Dal picco di 0,795 euro toccato il 25 febbraio, giorno in cui Renzi ha ottenuto la fiducia dal Parlamento, il titolo è così tornato a vegetare intorno a quota 0,4 euro. Poi, lo scorso 24 novembre, il nuovo sussulto. Di colpo, senza motivo apparente, Tiscali guadagna in Borsa in pochi giorni il 30 per cento. E ancora ieri la società di Soru è volta, chiudendo la giornata con un +3,17 per cento.
Dopo l'apertura delle buste del 13 maggio e conseguente crollo in Borsa, Soru ha messo a segno due colpacci. Il primo è stata l’elezione all’europarlamento, il 25 maggio, festeggiata con l'annuncio “adesso sono Merkel e Renzi i due leader d'Europa”. Il secondo, il 26 ottobre scorso, è stata l'incoronazione a segretario regionale del Pd, per la quale non è stato d'ostacolo il processo in corso per evasione fiscale (ma per i renziani sardi, come insegna il caso del sottosegretario Francesca Barracciu, le disavventure giudiziarie non intralciano bensì agevolano la carriera politica).
Merkel indica la via a Putin con dietro Renzi.
LA RIUNIONE PER CONVINCERE CHE L’OFFERTA È SOSTENIBILE
Soru, che negli anni in cui fu governatore della Sardegna (2004-2009) ha formalmente lasciato la guida di Tiscali, non trova imbarazzante concorrere a pubblici appalti da europarlamentare e segretario regionale del partito di governo. E così adesso l’imbarazzo è tutto della Consip e di Casalino, che dovrebbe escludere dalla gara Spc l’amico del premier mentre è in scadenza e alla ricerca di una nuova poltrona.
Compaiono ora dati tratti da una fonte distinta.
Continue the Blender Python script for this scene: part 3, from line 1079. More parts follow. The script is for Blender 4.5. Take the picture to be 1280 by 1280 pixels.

Finora ha preso tempo, spendendo sei mesi in richieste di documentazione a Tiscali per verificare la sostenibilità economica dell'offerta. La prossima settimana ci sarà la riunione decisiva con la società di Soru. Tiscali dovrà convincerlo di poter offrire telefonia e Internet a tutta la pubblica amministrazione a un terzo del prezzo proposto da Telecom Italia. Purtroppo per Casalino, e per tutti gli italiani, la strada della spending review è lastricata di buone relazioni.